Compare this to the 27.5 million registered voters for these elections, it might not seem like these posts are particularly impactful. So, should we even worry about these making a tangible, real-life impact?

Le Roux said causally linking online activity with real-world events was notoriously difficult.

“But every social media platform is built with the goal of changing the way we behave. The platforms sell our attention to advertisers in the hopes that we buy stuff, to politicians that we vote for them, and to conspiracy theorists that we believe them.

“An algorithm determines what you get to see of the world out there, which in turn shapes your view of the world. In this sense, what happens online never stays online, as we saw during the 2021 July unrest.”

The unrest, when Zuma supporters caused havoc, particularly in KwaZulu-Natal, after he was sent to jail for contempt of court, is a good example of how pre-existing unscrupulous political forces can harness discontent around socioeconomic issues. 

Billions of rand were lost, businesses burnt down, and most importantly, more than 300 people lost their lives.

“The same seeds are being sown now by some political parties to undermine trust in the elections using contextless videos and unsubstantiated claims of vote rigging against the IEC, said Le Roux.

He added this was especially egregious, considering the people peddling these false narratives should know better.

“They’ve been involved in the electoral process before, and they are aware of the numerous checks and balances that the IEC has put in place to safeguard the integrity of the elections. Wilfully ignoring these is irresponsible and dangerous.”

Follow our live election disinformation debunking here

Regular voters can play an important part in challenging these attacks on the process.

“We encourage people to report instances where they see the IEC’s credibility being attacked with no credible evidence to real411, which is the official complaint platform for the elections,” said William Bird, the director of Media Monitoring Africa.

That way, complaints will be gathered and shared with the IEC.

Click here to report misinformation to real411

“Also, where the complaint constitutes mis- or disinformation, it can be submitted to the platform for them to act and remove it.

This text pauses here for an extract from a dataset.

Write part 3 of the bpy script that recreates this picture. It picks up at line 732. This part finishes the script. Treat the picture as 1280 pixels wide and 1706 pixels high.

The IEC may investigate or refer the instances to the electoral court as well.”

Possible legal repercussions

Under the Electoral Act and Electoral Code of Conduct, Reddy, Duduzile Zuma and the MK Party may be charged.

Specifically, this relates to section 89(2), which reads: “No person may publish any false information with the intention of, [a] disrupting or preventing an election; [b] creating hostility or fear to influence the conduct or outcome of an election; or [c] influencing the conduct or outcome of an election.”

Under section 93(2), no person may obstruct or hinder the IEC or its officials in exercising their powers or performing their duties.

MK Party members did this in Hammarsdale, illegally interfering with IEC operations at one of its warehouses west of Durban.

The MK Party has been involved in these incidents, which also contravenes the Code of Conduct that every party must subscribe to, specifically section 7.

This section states every party and candidate must “recognise the authority of the commission in the conduct of an election and assure voters of the commission’s impartiality” while also taking steps to ensure the safety of the IEC’s members, employees, and officers.

This includes making sure IEC officials are not subject to insults or injuries.

Under Section 9 of the Code of Conduct, no registered party or candidate may use language or act in a way that may provoke violence during an election or publish false or defamatory allegations in connection with an election.

These are just some of the laws the MK Party may have violated with its disinformation campaign.

The penalties that can be imposed are vast, and the court would have to decide on the seriousness and materiality of the actions before determining how to sanction the party and its members.

Some of the penalties that exist include a prison sentence of up to 10 years and a fine.

Political parties can be fined up to R200 000; must give up the party’s election deposit; be stopped from working in an area; have their votes in an area cancelled; or can have their party registration cancelled.

News24 understands the matter is still under investigation.

The IEC stated in its briefing on Monday it intended to bring legal action against the MK Party.

News24 contacted the IEC on Tuesday to ask under what charges it intended to file legal action. Its comment will be added once received.